Marrakech – Morocco will raise its defense spending to record levels in 2026, focusing on qualitative modernization and building domestic defense capabilities as part of a calculated long-term strategy.
According to a comparative analysis published last Saturday by Spanish defense platform Defensa, Morocco and Algeria reveal dramatically different approaches to military spending in their 2026 finance bills.
“In the Maghreb region, characterized by complex geopolitical interactions, the 2026 finance bills of Morocco and Algeria offer a clear vision of two divergent defense strategies,” states the report authored by Alex Ribeiro.
Morocco’s finance bill authorizes future financial commitments for the National Defense Administration valued at MAD 157.17 billion (approximately €14.7 billion). This figure represents a significant 17.77% increase compared to the previous year.
The actual budget to be disbursed during 2026, known as “payment credits,” amounts to MAD 55.3 billion (€5.157 billion). This sum covers current operating expenses, staff salaries, equipment maintenance, and annual payments for contracts signed in previous years.
Morocco’s strategy targets two parallel objectives: completing qualitative modernization programs across different military branches and developing the local defense industrial base.
Military advancement remains the priority
The Moroccan approach also supports the creation of 5,500 new positions, slightly fewer than the 5,792 from last year. Additionally, a modest budget increase for the Royal Center for Space Remote Sensing (CRTS) points to the growing strategic importance of space intelligence, surveillance, and reconnaissance capabilities.
Algeria, meanwhile, continues its pattern of massive defense spending. Its 2026 budget project allocates payment credits of DZD 3.205 trillion Algerian (€21.153 billion) to the Ministry of National Defense, with commitment credits reaching DZD 3.305 trillion (about €22.8 billion).
“Before the end of the year, air bases will host three different models of new Russian fighters for the Algerian Air Force,” the report reveals.
Economic context shows the strategic differences
Based on the latest IMF estimates for 2025 GDP, Morocco’s actual defense spending of €5.1 billion represents approximately 3.4% of its projected GDP (€154 billion) and constitutes 7.66% of the state’s general budget (€66.6 billion).
In Algeria, however, the situation is drastically different. Real defense spending of €22.1 billion soars to nearly 8.9% of its GDP (€247 billion) and absorbs 15.1% of the state’s general budget (€146.3 billion).
“A percentage of 8.9% of GDP places Algeria in an exceptional category of countries, far exceeding the average spending of NATO countries (around 2%), above a major regional and oil power like Saudi Arabia (7.3%), and even approaching the spending levels of countries in almost permanent conflict like Israel (around 9%),” notes Ribeiro.
National priorities show fundamental differences in governance philosophy
In Algeria, the defense budget (€22.1 billion) exceeds the combined budgets for education and health sectors (around €18.5 billion), placing traditional military security at the top of the priority pyramid.

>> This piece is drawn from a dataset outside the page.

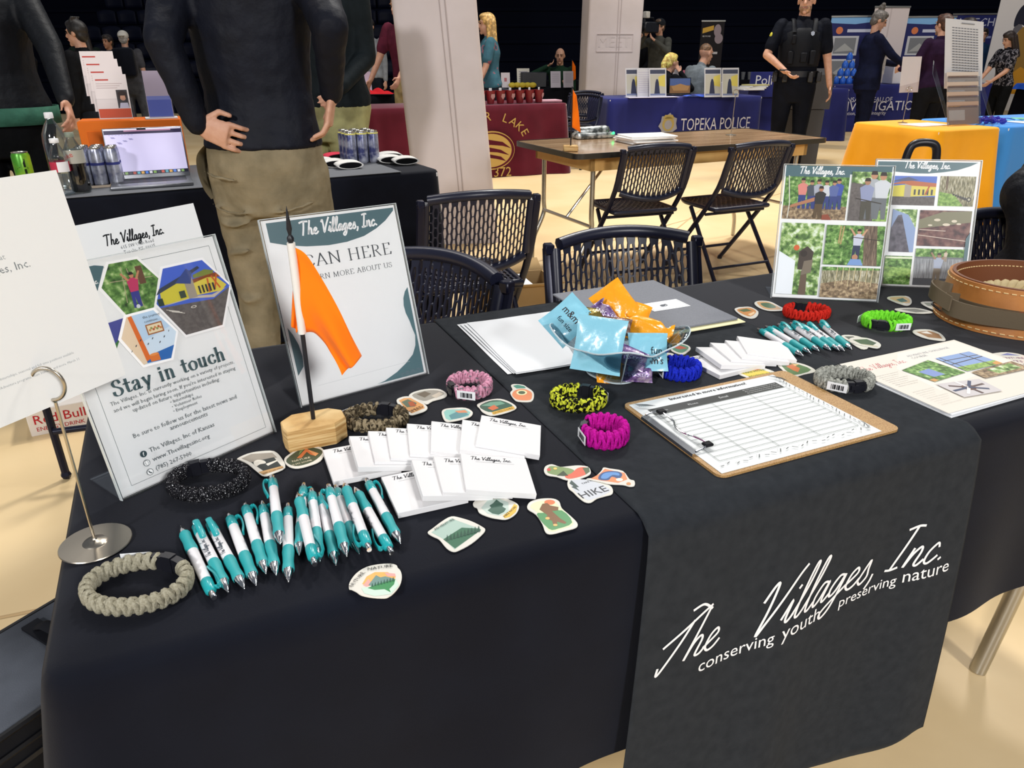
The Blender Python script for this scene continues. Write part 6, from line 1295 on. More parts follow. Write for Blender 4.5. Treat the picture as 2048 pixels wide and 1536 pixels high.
person('person with long dark hair in a patterned black and white blouse', 7.25, 11.7, 1.75, 1.50, vox=.012, fem=True, lh=(-.12, .35, .98), rh=(.16, .36, .95), lean=.12, top=mat('speckled_blouse', '#1b1b20', .8, ramp=(28, 3, [(.5, '#17171c'), (.56, '#8d8a92'), (.62, '#1d1d22')])), pants=fab('black_trousers', '#0f1012'), sleeve='short', hair='#1f1512', hstyle='long', head=(0, -.3))
# ------------------------------------------------------------------ on and around the left black table
ZL = .7452
def on_left(px, py): return flo(px, py, ZL)
LA = math.radians(28.8)
ALU = mat('laptop_aluminium', '#8d8f94', .35, .9)
t = thing('laptop', 'open silver laptop showing a pale spreadsheet on the black table', 'laptop', (-1.575, 2.955, ZL), math.radians(25))
b = MB(); b.box(0, 0, 0, .305, .215, .013, bev=.004, seg=2); b.build('base', ALU, t)
b = MB(); b.box(.02, .085, .0131, .285, .195, .0145, bev=.001); b.build('keyboard', BLKPL, t)
b = MB(); b.box(.10, .015, .0131, .205, .078, .0136); b.build('trackpad', mat('trackpad', '#9a9ca0', .3, .6), t)
Xs = M.Translation((0, .214, .012)) @ M.Rotation(math.radians(-14) + PI/2, 4, 'X')
b = MB(); b.box(0, 0, -.005, .305, .205, 0, bev=.002); 
A = Art(BLKPL); A.z0 = .0003; A.r(mat('screen_lavender', '#cfc8ea', .3, emit=('#cfc8ea', .55)), 5, 16, 300, 201)
scr = lambda c, e=.5: mat('screen_' + c[1:], c, .3, emit=(c, e))
A.r(scr('#3a3350', .3), 5, 180, 300, 196); A.r(scr('#b98aa6', .4), 80, 190, 260, 196); A.r(scr('#e6e2f4', .6), 5, 196, 300, 201); A.r(BLKPL, 130, 195, 165, 202)
for k in range(8): A.r(scr('#a9a3c8', .4), 20 + 12*k, 176, 28 + 12*k, 178)
for k in range(14): A.r(scr('#8f8ab0', .35), 24 + (k*23) % 90, 140 + (k*7) % 30, 38 + (k*23) % 90, 141.5 + (k*7) % 30)
A.r(scr('#2b2a3c', .2), 5, 16, 300, 30)
for k in range(17): A.r(scr(('#4a7ad0', '#d8d8e0', '#7fa35a', '#3b3b48', '#c0564a', '#5aa0b0', '#d0a050')[k % 7], .5), 24 + k*15.6, 18.5, 35 + k*15.6, 28)
q = b.build('lid', ALU, t); q.matrix_local = Xs
q = A.b.build('screen', A.mats, t, 0); q.matrix_local = Xs
ORP = mat('orange_board', '#e2701f', .6)
t = thing('orange_display_box', 'bright orange display box standing behind the laptop', 'display box', (-1.83, 3.28, ZL), math.radians(22))
b = MB(); b.box(0, 0, 0, .405, .18, .232, bev=.004); b.build('box_body', ORP, t)
b = MB(); b.box(.03, -.003, .02, .375, .001, .19, bev=.001); b.build('front_panel', mat('deep_orange_panel', '#d4651c', .6), t)
# leaflet rack on the orange box
u = V((math.cos(.384), math.sin(.384), 0)); n = V((-u.y, u.x, 0))
t = thing('leaflet_rack', 'clear tiered rack of white leaflets on the orange box', 'brochure holder', X=frame(V((-1.745, 3.31, ZL + .2325)), u, V((0, 0, 1))))
tilt = .34
def leaf(name, x, back, z, w, h, par, art=None, m=None):
    A = Art(m or flat('#e9dcd8', .5)); A.sheet(w*1000, h*1000, .002)
    if art: art(A, w*1000, h*1000)
    o = A.b.build(name, A.mats, par, 0); o.matrix_local = M.Translation((x, z, -back)) @ M.Rotation(-tilt, 4, 'X'); return o
for k in range(4):
    def art(A, w, h, k=k):
        A.r('#c2453a', 8, h-26, 58, h-20)
        for q in range(3): A.r('#c9b3b0', 8, h-40-9*q, w-20-10*q, h-37-9*q)
        if k == 0: A.r('#3a3436', w*.62, 44, w-6, 120); A.c('#c48f74', w*.8, 92, 13, 17); A.p('#2e1d18', [(w*.68, 60), (w*.66, 108), (w*.8, 117), (w*.93, 108), (w*.9, 60), (w*.87, 96), (w*.73, 96)]); A.p('#c9c3d4', [(w*.66, 44), (w*.95, 44), (w*.92, 66), (w*.7, 66)]); A.r('#d0522a', 2, 4, w-2, 42)
    o = leaf('leaflet', .0 - .012*k, .012 + .020*k, .006 + .030*k, .128, .185, t, art)
for k in range(4):
    b = MB(); b.box(-.004, 0, .004, .136, .085 + .0*k, .006, bev=.001); o = b.build('acrylic_tier', ACR, t, 20); o.matrix_local = M.Translation((-.012*k, .004 + .030*k, -.012 - .020*k)) @ M.Rotation(-tilt, 4, 'X')
t = thing('leaflet_stand', 'clear stand with a lavender and blue leaflet on the right of the orange box', 'brochure holder', X=frame(V((-1.575, 3.40, ZL + .2325)), u, V((0, 0, 1))))
def art2(A, w, h): A.r('#5a66b8', 2, 4, w-2, h*.38); A.r('#7d86c9', 2, h*.38, w-2, h*.46)
leaf('leaflet', 0, .02, .004, .10, .20, t, art2, flat('#b9a9b9', .5))
b = MB(); b.box(-.004, 0, .004, .104, .21, .006, bev=.001); o = b.build('acrylic_front', ACR, t, 20); o.matrix_local = M.Translation((0, .004, -.02)) @ M.Rotation(-tilt, 4, 'X')
b = MB(); b.box(0, 0, 0, .13, .09, .004); o = b.build('paper_stack', WHITE, None); o.matrix_world = TR(-1.585, 3.385, ZL + .233, .45); tag(o, 'small white paper stack on the right of the orange box', 'paper')
# drinks
CLEARP = clear('clear_bottle_plastic', '#eef4f6', .05, .10)
def bottle(label, px, py, Y, r, h, cap, liquid=None, labelc=None, cz=(.4, .6), ribs=False, txt=None):
    p = at_depth(px, py, Y); t = thing('drink_bottle', label, 'bottle', (p.x, p.y, ZL))
    pr_ = [(r*.85, 0), (r, .008), (r, h*.25)] + ([(r*(.97 if q % 2 else 1.0), h*(.05 + .032*q)) for q in range(1, 16)][0:0] if not ribs else []) + [(r, h*.62), (r*.92, h*.72), (r*.6, h*.83), (.014, h*.90), (.013, h*.93)]
    if ribs: pr_ = [(r*.85, 0)] + [(r*(.94 if q % 2 else 1.0), .008 + h*.62*q/18) for q in range(19)] + [(r*.92, h*.72), (r*.6, h*.83), (.014, h*.90), (.013, h*.93)]
    b = MB(); b.lathe(pr_, 24); b.build('bottle_body', CLEARP, t, 60)
    b = MB(); b.lathe([(.0155, h*.925), (.016, h*.93), (.016, h*.99), (.0145, h)], 20); b.build('bottle_cap', cap, t)
    if liquid: b = MB(); b.lathe([(r*.82, .004), (r*.96, .01), (r*.97, h*.25), (r*.86, h*.36), (r*.96, h*.5), (r*.95, h*.54)], 24); b.build('drink', liquid, t, 60)
    if labelc:
        b = MB(); b.lathe([(r*1.012, h*cz[0]), (r*1.012, h*cz[1])], 28, cap=False)
        mm = [labelc[0]]
        if len(labelc) > 1: mm.append(labelc[1]); [b.mi.__setitem__(i, 1) for i in range(len(b.mi)) if (i % 28) in range(22, 28)]
        if txt:
            mm.append(flat(txt[1]))
            a0 = -PI/2 - .3; b.text(txt[0], 0, 0, txt[2], 0, len(mm)-1, 'c', fn=lambda a, c: ((r*1.02)*math.cos(a0 + a/r), (r*1.02)*math.sin(a0 + a/r), h*(cz[0]*.55 + cz[1]*.45) + c - txt[2]*.2), rot=txt[3])
        b.build('label', mm, t, 60)
    return t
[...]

Morocco’s model reflects a different balance. The defense budget (€5.1 billion) remains considerably lower than spending allocated to education and health sectors combined (about €13.9 billion).
“The Moroccan state, despite being aware of security challenges and the need for military modernization, seeks to maintain a balance between defense requirements and human and social development priorities,” according to the analysis.
The report describes Morocco’s approach as “Smart Power,” focusing on qualitative modernization, advanced technology in partnership primarily with the United States and Israel, and building gradual industrial autonomy in collaboration with India and Turkiye.
Conversely, Algeria continues to rely on a “mass and deterrence” strategy that requires constantly maintaining and equipping an enormous military force, resulting in massive and continuous financial expenditure.
“The two paths chosen by neighboring countries will define not only the military balance in the region in the coming years, but also the trajectory of each country’s economic and social development,” concludes Defensa’s analysis.